Burn
by Ted Dekker & Erin Healy
Reviewed by Scott T. Barnes--editor

Burn reads like a slick bestseller, with fast page turns, snappy dialog, and minimal description. This to me is both a turn on (there’s a reason books like this become bestsellers), and a turn off (they all ‘read’ somewhat alike). But the anti-hero protagonist Janeal and her nemesis Salazar Sanso had as interesting a relationship as I’ve read in a long while. Their love/hate conflict kept me reading late into the night.

First off, this is not really a fantasy story, although it 'reads' like a fantasy and contains one all-important fantasy novum without which the plot cannot take place—which is why it qualifies for a review here. But Harry Potter this is not. In fact, the cover indicates it should be shelved along with mysteries and “Christian suspense.” With Biblical undercurrents throughout, Burn deals primarily with temptation, mercy, and redemption, themes which never felt high-handed. The book successfully strikes a balance between message and story.
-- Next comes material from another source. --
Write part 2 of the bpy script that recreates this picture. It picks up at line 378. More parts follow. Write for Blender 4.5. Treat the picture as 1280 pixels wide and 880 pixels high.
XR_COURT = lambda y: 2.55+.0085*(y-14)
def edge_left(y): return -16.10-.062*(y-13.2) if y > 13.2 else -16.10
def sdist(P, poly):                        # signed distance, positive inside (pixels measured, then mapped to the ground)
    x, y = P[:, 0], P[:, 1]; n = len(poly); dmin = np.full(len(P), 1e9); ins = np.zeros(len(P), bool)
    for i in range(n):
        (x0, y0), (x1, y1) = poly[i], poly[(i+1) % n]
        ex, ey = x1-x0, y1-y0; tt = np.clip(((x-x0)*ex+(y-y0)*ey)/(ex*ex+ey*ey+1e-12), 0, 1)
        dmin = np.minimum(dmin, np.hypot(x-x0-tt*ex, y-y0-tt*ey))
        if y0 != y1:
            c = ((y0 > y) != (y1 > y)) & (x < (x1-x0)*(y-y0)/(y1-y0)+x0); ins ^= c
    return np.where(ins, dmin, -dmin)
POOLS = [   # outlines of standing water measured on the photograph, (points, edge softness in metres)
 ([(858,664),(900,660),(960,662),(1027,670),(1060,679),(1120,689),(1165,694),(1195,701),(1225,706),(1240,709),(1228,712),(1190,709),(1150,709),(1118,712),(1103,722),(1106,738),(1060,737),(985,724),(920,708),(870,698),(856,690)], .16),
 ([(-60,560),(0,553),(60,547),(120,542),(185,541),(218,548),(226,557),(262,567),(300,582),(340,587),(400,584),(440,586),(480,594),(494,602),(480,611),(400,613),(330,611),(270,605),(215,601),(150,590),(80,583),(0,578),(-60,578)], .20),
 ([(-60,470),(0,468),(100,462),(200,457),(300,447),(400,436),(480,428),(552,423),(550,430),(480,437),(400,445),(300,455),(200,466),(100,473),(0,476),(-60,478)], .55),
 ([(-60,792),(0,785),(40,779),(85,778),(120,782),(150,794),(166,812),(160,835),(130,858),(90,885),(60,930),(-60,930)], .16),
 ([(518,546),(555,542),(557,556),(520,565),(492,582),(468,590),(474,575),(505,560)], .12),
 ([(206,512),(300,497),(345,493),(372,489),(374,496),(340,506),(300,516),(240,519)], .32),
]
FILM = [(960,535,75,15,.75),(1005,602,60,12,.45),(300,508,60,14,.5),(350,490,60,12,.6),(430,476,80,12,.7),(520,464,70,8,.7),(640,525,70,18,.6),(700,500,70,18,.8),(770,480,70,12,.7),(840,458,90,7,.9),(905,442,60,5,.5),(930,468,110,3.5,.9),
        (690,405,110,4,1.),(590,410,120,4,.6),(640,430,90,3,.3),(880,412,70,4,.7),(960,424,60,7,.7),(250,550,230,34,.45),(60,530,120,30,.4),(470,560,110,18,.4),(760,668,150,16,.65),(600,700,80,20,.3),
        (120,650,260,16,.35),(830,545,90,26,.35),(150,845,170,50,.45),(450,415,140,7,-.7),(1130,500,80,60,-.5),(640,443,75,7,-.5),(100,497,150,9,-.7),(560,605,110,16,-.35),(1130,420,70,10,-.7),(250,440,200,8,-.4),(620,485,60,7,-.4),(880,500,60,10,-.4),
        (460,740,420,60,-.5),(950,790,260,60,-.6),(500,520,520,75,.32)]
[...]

I have never before read Christian suspense, and found this one quite rewarding.

Janael is a headstrong teenage gypsy living in a gypsy camp in the New Mexico desert. Her father is the head of the kumpanía. Like many teens, Janael longs for independence, a nonexistent luxury for young Rom women. And then, beginning with an encounter she has walking alone in the New Mexico desert, a series of choices come hurtling at her. And Janael chooses wrong each time. These wrong choices begin when she is seventeen and continue through 15 tumultuous years. 

We see Janeal hurtling down the wayward path at top speed and we cry stop, stop, STOP, expecting her to learn from her mistakes, to grow up, but instead she hunkers down and convinces herself that she has made all the right choices, necessary choices at least, choices that offer plenty of success, but no happiness.  

Now, I normally don’t like rooting for the bad guy. I like my heroes à la John Wayne, flawed, but good. But because this story telegraphs that it will be about redemption, I was content to wait for the hero to see the error of her ways, and wait, and wait… I won’t tell you when the moment of truth comes, but it comes late. I just about got ready to put the book down when the plot took a turn and hurtled down the final drop of a roller coaster with me happily hanging on.

And speaking of ‘bad guys,’ the evil Salazar Sanso and his sidekick Callista make the perfect counterpoint to Janeal. I looked forward to every chapter with them in it.
There are a few shortcomings to Burn. The “gypsy” culture is not exploited fully, the “set-up” of the initial conflict was not explained to my satisfaction, and a couple of threads are left dangling. Granted, in real life people drop off the radar all the time, but a book with dangling secondaries leaves an unfinished taste in the mouth, like a sundae without the cherry.

All in all, Burn more than just a good read, it is a book that makes you think about choice and consequence, and that is a good thing.